* Information provided
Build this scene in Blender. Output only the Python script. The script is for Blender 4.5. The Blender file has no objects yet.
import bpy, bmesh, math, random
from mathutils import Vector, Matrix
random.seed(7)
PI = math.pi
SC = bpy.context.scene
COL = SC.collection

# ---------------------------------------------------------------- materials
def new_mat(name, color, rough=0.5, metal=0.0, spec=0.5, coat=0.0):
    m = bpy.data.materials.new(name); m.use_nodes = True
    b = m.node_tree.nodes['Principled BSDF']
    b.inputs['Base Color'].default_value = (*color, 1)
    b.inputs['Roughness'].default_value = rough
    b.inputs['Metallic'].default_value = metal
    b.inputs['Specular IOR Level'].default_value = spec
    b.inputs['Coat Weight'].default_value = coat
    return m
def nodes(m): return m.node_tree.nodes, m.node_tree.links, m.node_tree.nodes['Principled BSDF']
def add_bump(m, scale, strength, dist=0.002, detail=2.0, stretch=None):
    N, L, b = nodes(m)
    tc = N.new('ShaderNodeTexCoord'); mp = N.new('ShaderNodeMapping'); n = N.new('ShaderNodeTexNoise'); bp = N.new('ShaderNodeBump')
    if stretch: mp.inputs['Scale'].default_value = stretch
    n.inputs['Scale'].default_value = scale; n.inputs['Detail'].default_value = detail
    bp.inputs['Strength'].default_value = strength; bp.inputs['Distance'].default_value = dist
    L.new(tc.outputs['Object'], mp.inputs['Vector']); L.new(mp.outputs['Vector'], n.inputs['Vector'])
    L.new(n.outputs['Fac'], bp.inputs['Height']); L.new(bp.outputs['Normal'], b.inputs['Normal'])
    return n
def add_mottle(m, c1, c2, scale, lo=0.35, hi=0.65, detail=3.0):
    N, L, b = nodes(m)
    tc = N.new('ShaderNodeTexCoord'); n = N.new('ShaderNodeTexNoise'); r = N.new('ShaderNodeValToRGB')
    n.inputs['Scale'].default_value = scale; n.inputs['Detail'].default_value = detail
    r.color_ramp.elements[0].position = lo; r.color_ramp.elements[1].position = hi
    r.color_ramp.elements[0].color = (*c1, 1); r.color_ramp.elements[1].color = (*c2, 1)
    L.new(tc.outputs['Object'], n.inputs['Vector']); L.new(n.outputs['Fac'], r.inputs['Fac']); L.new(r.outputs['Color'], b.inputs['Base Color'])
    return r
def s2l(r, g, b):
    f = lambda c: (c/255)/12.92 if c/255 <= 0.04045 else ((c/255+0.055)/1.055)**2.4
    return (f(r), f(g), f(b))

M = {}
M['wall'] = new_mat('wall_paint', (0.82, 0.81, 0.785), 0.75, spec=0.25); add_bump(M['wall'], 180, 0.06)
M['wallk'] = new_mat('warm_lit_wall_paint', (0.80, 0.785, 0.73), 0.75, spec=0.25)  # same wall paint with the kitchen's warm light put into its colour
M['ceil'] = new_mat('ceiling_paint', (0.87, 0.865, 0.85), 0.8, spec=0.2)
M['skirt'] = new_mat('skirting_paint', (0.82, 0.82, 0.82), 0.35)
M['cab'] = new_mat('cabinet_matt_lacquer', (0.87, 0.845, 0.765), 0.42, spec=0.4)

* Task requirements
Extract the lines above, from the first one through the one containing "COL = SC.collection", and return only those, unchanged.

* Task response
Build this scene in Blender. Output only the Python script. The script is for Blender 4.5. The Blender file has no objects yet.
import bpy, bmesh, math, random
from mathutils import Vector, Matrix
random.seed(7)
PI = math.pi
SC = bpy.context.scene
COL = SC.collection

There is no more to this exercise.